DotProduct: doens’t seem to be recognized?

import clr
clr.AddReference('ProtoGeometry')
from Autodesk.DesignScript.Geometry import *

clr.AddReference('RevitAPI')
from Autodesk.Revit.DB import *

clr.AddReference('RevitNodes')
import Revit
clr.ImportExtensions(Revit.GeometryConversion)
clr.ImportExtensions(Revit.Elements)

clr.AddReference('RevitServices')
import RevitServices
from RevitServices.Persistence import DocumentManager
from RevitServices.Transactions import TransactionManager

# INPUT ELEMENTS FROM REVIT

a = IN[0]
b = []
for n in a:
	b.append(n.FaceNormal)

c = DotProduct(b)

OUT = b,c

So: IN is a list of planarfaces. …


#6

Can you share your code and test file?


#7

@alvpickmans I just ninja’d you


#8

without trying this myself, I assume DotProduct method will need to be called from a XYZ vector instance and compared to another vector in order to perform the calculation.

v1 = #vector 1
v2 = #vector 2

dotProduct = v1.DotProduct(v2)

Depending on your final goal, the code will be implemented on different ways…could you provide a Revit test file and waht you want to achieve? :slight_smile:


#9

Alternatively you can go old fashioned and calculate the dotproduct using standard mathematical constructs:
(Thanks to: https://stackoverflow.com/questions/35208160/dot-product-in-python-without-numpy)

def dot(v1, v2):
return sum(x*y for x,y in zip(v1,v2))

p = dot([1,2,3], [4,5,6])

#10

@Jonathan.Olesen, can’t use * with vectors :confused:

@alvpickmans, yes I agree that is how it is used. So I guess since I have a list with vectors I have to cross check each value with that list.

a = IN[0]

b = a[0].DotProduct(a[1])

OUT = b

but this is only for one

a = IN[0]

b = combinations(a)

OUT = b

???


#11

Hi @3Pinter I don’t see why my method cannot be used with vectors?
image

V1 = IN[0]
V2 = IN[1]

def dot(v1,v2):
return sum(x*y for x,y in zip(v1,v2))

p = dot([V1.X,V1.Y,V1.Z],[V2.X,V2.Y,V2.Z])

OUT = p


#12

@Jonathan.Olesen @alvpickmans

Because I have to check whether the vectors are parralel. So the list I have (5 planes) have 2 sets of parallels. Those I want as a list.

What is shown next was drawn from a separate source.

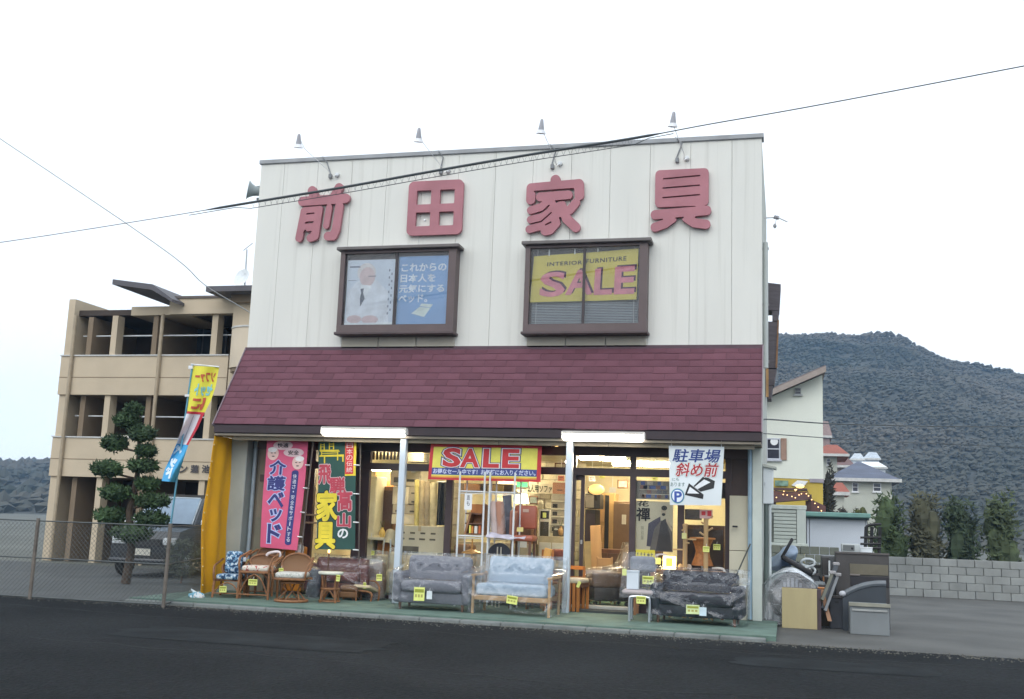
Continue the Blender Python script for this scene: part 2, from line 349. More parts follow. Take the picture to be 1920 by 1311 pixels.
rp = random.Random(21)
def patch(name, cx, cy, w, d, z, m, n=26):          # irregular thin overlay on the road
    P = [(cx+w/2*math.cos(2*math.pi*k/n)*(1/max(abs(math.cos(2*math.pi*k/n)), abs(math.sin(2*math.pi*k/n))))**.8*rp.uniform(.9, 1.05), cy+d/2*math.sin(2*math.pi*k/n)*(1/max(abs(math.cos(2*math.pi*k/n)), abs(math.sin(2*math.pi*k/n))))**.8*rp.uniform(.9, 1.05), z) for k in range(n)]
    struct(name, MB().add(P, [tuple(range(n))]), m)
patch('road_patch', 3.2, -6.1, 3.4, 1.3, -.060, mat((.020, .023, .025), .9, .35, 2, .5, bscale=40, spec=.08)); patch('road_patch', 9.6, -5.0, 2.2, .9, -.060, mat((.019, .022, .024), .9, .35, 2, .5, bscale=40, spec=.08)); patch('road_patch', -3.5, -4.9, 4.5, .8, -.060, mat((.022, .024, .025), .9, .35, 2, .5, bscale=40, spec=.08))
ck_ = MB()
for x0_, y0_, n_, sp in ((-6, -4.3, 46, .42), (1.2, -7.3, 40, .38), (6.5, -4.1, 22, .4)):
    x, y = x0_, y0_
    for k in range(n_):
        xn, yn = x+sp*rp.uniform(.5, 1.2), y+rp.uniform(-.14, .14); wv_ = rp.uniform(.004, .013); ck_.add([(x, y-wv_, -.0598), (xn, yn-wv_, -.0598), (xn, yn+wv_, -.0598), (x, y+wv_, -.0598)], [(0, 1, 2, 3)]); x, y = xn, yn
struct('road_cracks', ck_, mat((.008, .009, .010), .95), kind='stuff')
gr = MB()
for k in range(2600):
    x, y = rp.uniform(-8, 12), -2.8-abs(rp.gauss(0, .28)); s_ = rp.uniform(.005, .016); gr.add([(x-s_, y, -.0635), (x+s_, y-s_*.5, -.0635), (x+s_*.3, y+s_, -.0635), (x, y, -.0635+s_*.9)], [(0, 1, 3), (1, 2, 3), (2, 0, 3)])
struct('kerbside_grit', gr, mat((.12, .115, .10), .95, .4, 9), kind='stuff')
def crest(x):                                  # ridge height along the hill
    pts = [(-900, 14), (-300, 20), (-160, 30), (-90, 62), (-54, 73), (-36, 78), (-22, 76), (0, 79), (40, 77), (75, 66), (120, 50), (200, 34), (500, 22), (900, 12)]
    for (a, p), (b, q) in zip(pts, pts[1:]):
        if a <= x <= b:
            t = (x-a)/(b-a); t = t*t*(3-2*t); return p+(q-p)*t
    return 8
def hill_z(x, y):
    t = max(0, min(1, (y-120)/(420-120))); s = t*t*(3-2*t)*.72 + .28*t
    return -1 + crest(x)*s*(1+.05*mnoise.noise(Vector((x*.02, y*.02, 0)))) + 3.2*t*mnoise.noise(Vector((x*.06, y*.06, 3)))
hb = MB(); nx, ny = 150, 42
X = lambda i: -900+1800*i/nx; Yh = lambda j: 112+ (430-112)*j/ny
hv = [(X(i), Yh(j), hill_z(X(i), Yh(j))) for j in range(ny+1) for i in range(nx+1)]
hv += [(X(i), 560, -2) for i in range(nx+1)]
hb.add(hv, [(j*(nx+1)+i, j*(nx+1)+i+1, (j+1)*(nx+1)+i+1, (j+1)*(nx+1)+i) for j in range(ny+1) for i in range(nx)])
struct('hill', hb, mat((.052, .056, .050), .95, .15, .05, 0), smooth=True)
wd = MB(); rw = random.Random(3)
for k in range(40000):
    y = 116+316*rw.random()**1.1; x = rw.uniform(-80-(y-118)*.08, 140) if k % 7 else rw.uniform(-330, -110)
    z = hill_z(x, y); r = rw.uniform(.5, 1.15)*(1.1 if y > 250 else .95)*(1 if k % 7 else 2.3); hh = r*rw.uniform(.8, 1.5); m = 5; vs = []
    for lv, (q, zz) in enumerate(((.8, .0), (.85, .6))):
        vs += [(x+r*q*math.cos(2*math.pi*(i+.5*lv)/m)*rw.uniform(.5, 1.25), y+r*q*math.sin(2*math.pi*(i+.5*lv)/m), z+hh*zz*rw.uniform(.7, 1.2)) for i in range(m)]
    vs.append((x+r*.2, y, z+hh*rw.uniform(.9, 1.15)))
    wd.add(vs, [(i, (i+1) % m, m+(i+1) % m, m+i) for i in range(m)]+[(m+i, m+(i+1) % m, 2*m) for i in range(m)])
struct('hillside_wood', wd, mat((.030, .044, .036), .95, .15, .012, 0, col2=(.112, .098, .080), detail=10), kind='stuff')
hz = MB().box(-960, 960, -330, 700, -3.4, 100); hm = bpy.data.materials.new('haze_air'); hm.use_nodes = True; hn = hm.node_tree; hn.nodes.clear(); ho = hn.nodes.new('ShaderNodeOutputMaterial'); pv = hn.nodes.new('ShaderNodeVolumePrincipled'); pv.inputs['Color'].default_value = (.36, .63, 1, 1); pv.inputs['Density'].default_value = .0006; pv.inputs['Anisotropy'].default_value = .2; hn.links.new(pv.outputs[0], ho.inputs['Volume'])
haze = struct('haze', hz, hm, kind='stuff')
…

So I believe I would have to:

a = IN[0]
def dot(v1, v2):
	return sum(x*y for x,y in zip(v1,v2))

p = dot(a,a)

OUT = p

where a = a list:
[0] (-1, 0, 0)
[1] (0, 0, 1)
[2] (1,0,0)
[3] (0.0,-1)
[4] (0,-1,0)

Makes sense? Or am I making no sense at all?

I mean a list a 5 means 15 unique combinations.
(00,01,02,03,04,11,12,13,14,22,23,24,33,34,44)


#13
a = IN[0]

b = []
stepcounter = 0
for step1 in a:	
	for i in range(len(a)):		
		b.append(step1.DotProduct(a[i]))

OUT = b

This gives me ALL the possible combinations (including doubles) … now I have to reduce the loop…


#14

So what you wish is to get the output of the 15 unique combinations?
like so:
image


#15

@Jonathan.Olesen you ninja’d me. Ill have a look at it.


#16

ok. 15 unique combintions done. But shouldn’t it be:
List:
[0]
—[0] 0
—[1] -1
—[2] 0
—[3] 0
[1]
etcetc

So I can get a list which vector is parallel to which other vector in that list.


#17

Like so:
image
image

The first “1” is the list compared to itself, this can be avoided using “x+1” instead of “x” in the second loop.


#18

thanks, will look at it. Yeah comparing itself … I added the IsParralel.pop(0) already, but your suggestion is more solid!


#19

Not sure if it helps since you wanna go python, but surface.normalatparameter and vector.almostequalto should do the trick with nodes.